SNOW (Steganographic Nature Of Whitespace) (also known as stegsnow) encodes messages in ASCII files using whitespace at the end of lines.

Has options to compress and/or encrypt the message using the ICE encryption algorithm.

Prior to 22 November 1998 the DOS version was not compatible with other platforms

To show the beginning of a message, a tab is added immediately after the text on the first line where it will fit. This prevents the insertion of mail and news headers containing trailing spaces from corrupting the message, since a trailing tab must be found before extraction begins.

Data is written 3 bits at a time, coding for 0 to 7 spaces. Any messages not a multiple of 3 bits will be padded by zeroes. During extraction, an extra one or two bits at the end will be ignored (fortunately there are no two-bit Huffman codes to confuse things).

An alternative scheme was considered, where bits were written one at a time as either a space or a tab.
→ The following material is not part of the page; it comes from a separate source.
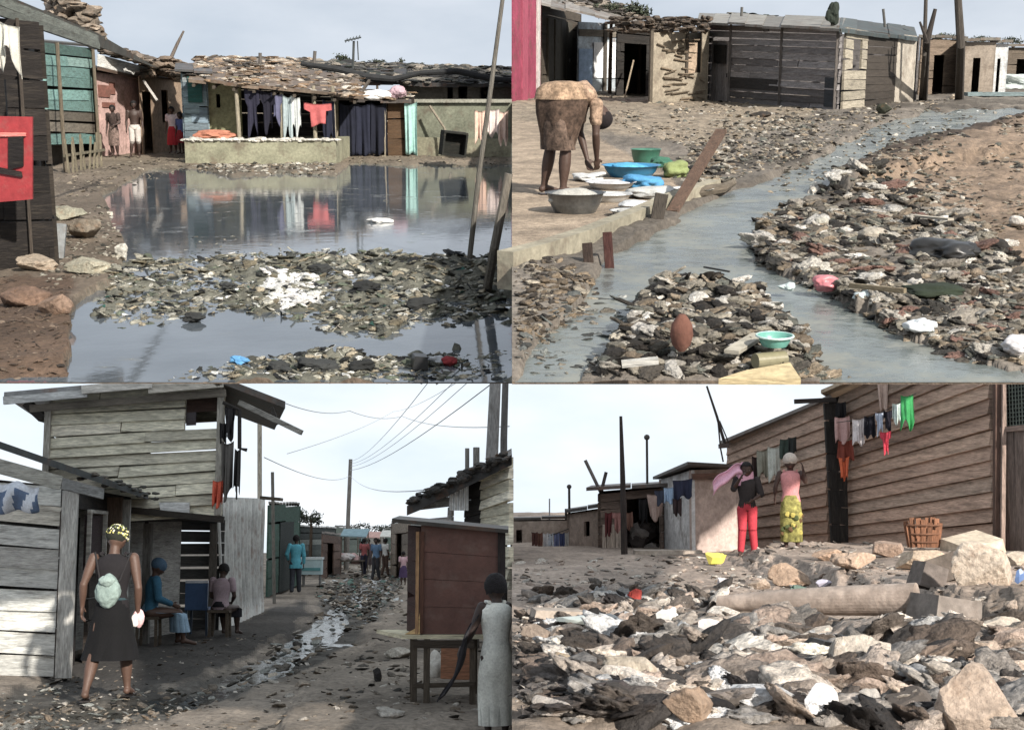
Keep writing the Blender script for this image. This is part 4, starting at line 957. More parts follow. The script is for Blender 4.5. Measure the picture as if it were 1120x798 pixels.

Although this scheme adds fewer characters per bit (1 vs 1.5), it requires more columns per bit (4.5 vs 2.67), and column space is the limiting factor.

Tabs are used to separate the blocks of spaces. Thus 3 bits are usually coded in 8 columns of text, and given that the default line length is 80 characters, this allows 30 bits to be stored on empty lines. A tab is not appended to the end of a line unless the last 3 bits coded to zero spaces, in which case it is needed to show some bits are actually there.

If a message will not fit into the available text, empty lines will be appended and used to contain the overflow. A warning message will also be produced, since this affects the look of the original text.